Christchurch-based National Addiction Centre director Doug Sellman said yesterday that the failure to drop the limit from 80 milligrams of alcohol per 100 millilitres of blood to 50mg was "scandalous".

"I think the most important thing has been missed. [The Government] is saying that people are allowed to drink to over the level of intoxication and then drive. It's scandalous when you look at the international evidence," he said.

Although the Government had said it would spend another two years looking into whether to lower the limit, Sellman said, researchers agreed doing it now would save lives.

"The researchers aren't saying they need more research. There are 60 studies that support the reduction," he said.

"In New Zealand ultimately we will [lower the limit] because the rest of the world is doing it. We are an extremely slow follower."

He said the Ministry of Transport had estimated reducing the blood-alcohol limit to 50mg could save between 15 and 33 lives, prevent up to 680 injuries and save between $111 million and $238m every year.

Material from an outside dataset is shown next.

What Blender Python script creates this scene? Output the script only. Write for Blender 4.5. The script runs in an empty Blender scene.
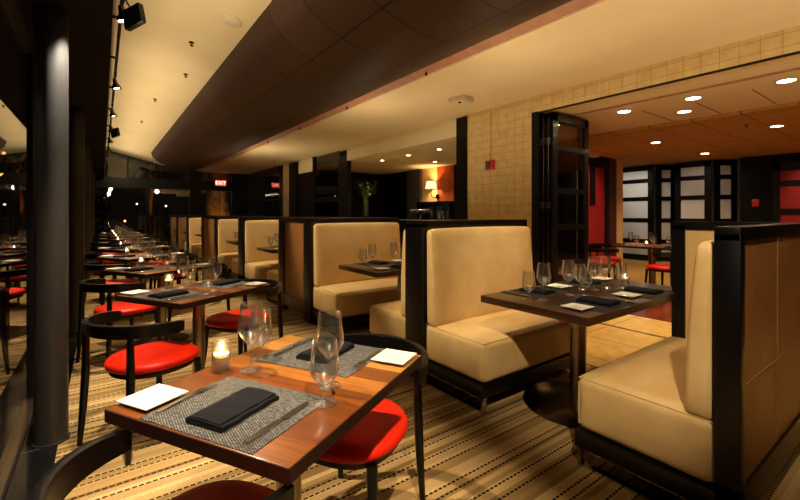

"They are throwing that all away and saying, `We are quite relaxed about 30 deaths and 680 injuries and $230m'. I thought the Government was short of money," Sellman said. Harsher penalties for drink-drivers would not be as effective as treatment, and only 5 per cent of offenders were currently assessed to see if they needed help with alcohol.

He welcomed the zero limit for people under 20 and recidivist drink-drivers, as well as the introduction of car interlocks for repeat offenders.

Carol King, whose son Nathan King, 28, died in Marshland Rd in Christchurch after being hit by a drink-driver, said the limit should have been raised.

"Some people can only drink a small amount and it will affect them differently to others, so I think they should drop it," said King, 51, of Kaiapoi.

"They don't need another two years. The number of deaths on the roads is increasing and I think they need to take a tougher stance against the whole issue, if it's dangerous driving or anything. It's not the people who are drinking and driving who are serving sentences; it's the ones that lose innocent people."